What did the Bill of Rights 1689 establish?
Answer
Parliamentary sovereignty, free elections, freedom of speech in Parliament, and the rights of subjects
Explanation
The Bill of Rights 1689 is an Act of the English Parliament that established the constitutional supremacy of Parliament over the Crown, confirmed a series of civil liberties, and set out the terms under which the throne could be held.
It was passed in the wake of the Glorious Revolution of 1688, in which James II was deposed and the crown was offered jointly to his daughter Mary and her husband William of Orange. Parliament first presented them with a Declaration of Right setting out the conditions of their rule. That declaration was subsequently passed as a statute in December 1689 and has remained in force ever since.
The Act's provisions fall into two broad groups.
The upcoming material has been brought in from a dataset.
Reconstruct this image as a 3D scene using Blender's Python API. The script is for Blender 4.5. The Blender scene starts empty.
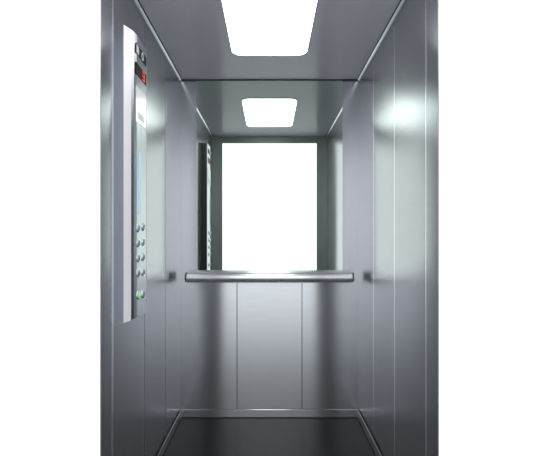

First, it placed specific restrictions on royal power. The monarch could not suspend or dispense with laws passed by Parliament, could not raise taxes without parliamentary consent, and could not maintain a standing army in peacetime without Parliament's authority. Second, it confirmed a set of rights for Parliament and subjects. Elections to Parliament had to be free, proceedings in Parliament could not be impeached or questioned in any court (the origin of modern parliamentary privilege), Parliaments had to be held "frequently", subjects had the right to petition the king, there was to be no cruel or unusual punishment, and excessive bail and fines were prohibited. The Act also set out the Protestant succession, barring Catholics and anyone who married a Catholic from the throne, a provision modified but not abolished by the Succession to the Crown Act 2013.
The Bill of Rights 1689 is one of the foundational documents of the modern British constitution. Its guarantee of freedom of speech in Parliament, found in Article 9, is still litigated today and has been cited by the Supreme Court in cases on parliamentary privilege. Its restriction on cruel and unusual punishment was copied word-for-word into the Eighth Amendment of the United States Constitution. Its requirement that elections be free underpins the modern law of parliamentary elections.
A companion Scottish statute, the Claim of Right 1689, imposed similar restrictions on the Crown in Scotland and was passed by the Scottish Parliament of the time. The two documents together settled the constitutional terms on which the joint monarchy of William and Mary was accepted across Great Britain.
Together with Magna Carta 1215 and the Act of Settlement 1701, the Bill of Rights forms the core of the historic statute law of the British constitution.
Why this matters for your test
The Bill of Rights 1689 established that Parliament, not the Crown, is the supreme source of law in the United Kingdom. Life in the UK candidates should place it after the Glorious Revolution, know its key provisions, and understand its lasting influence on British and international constitutional law.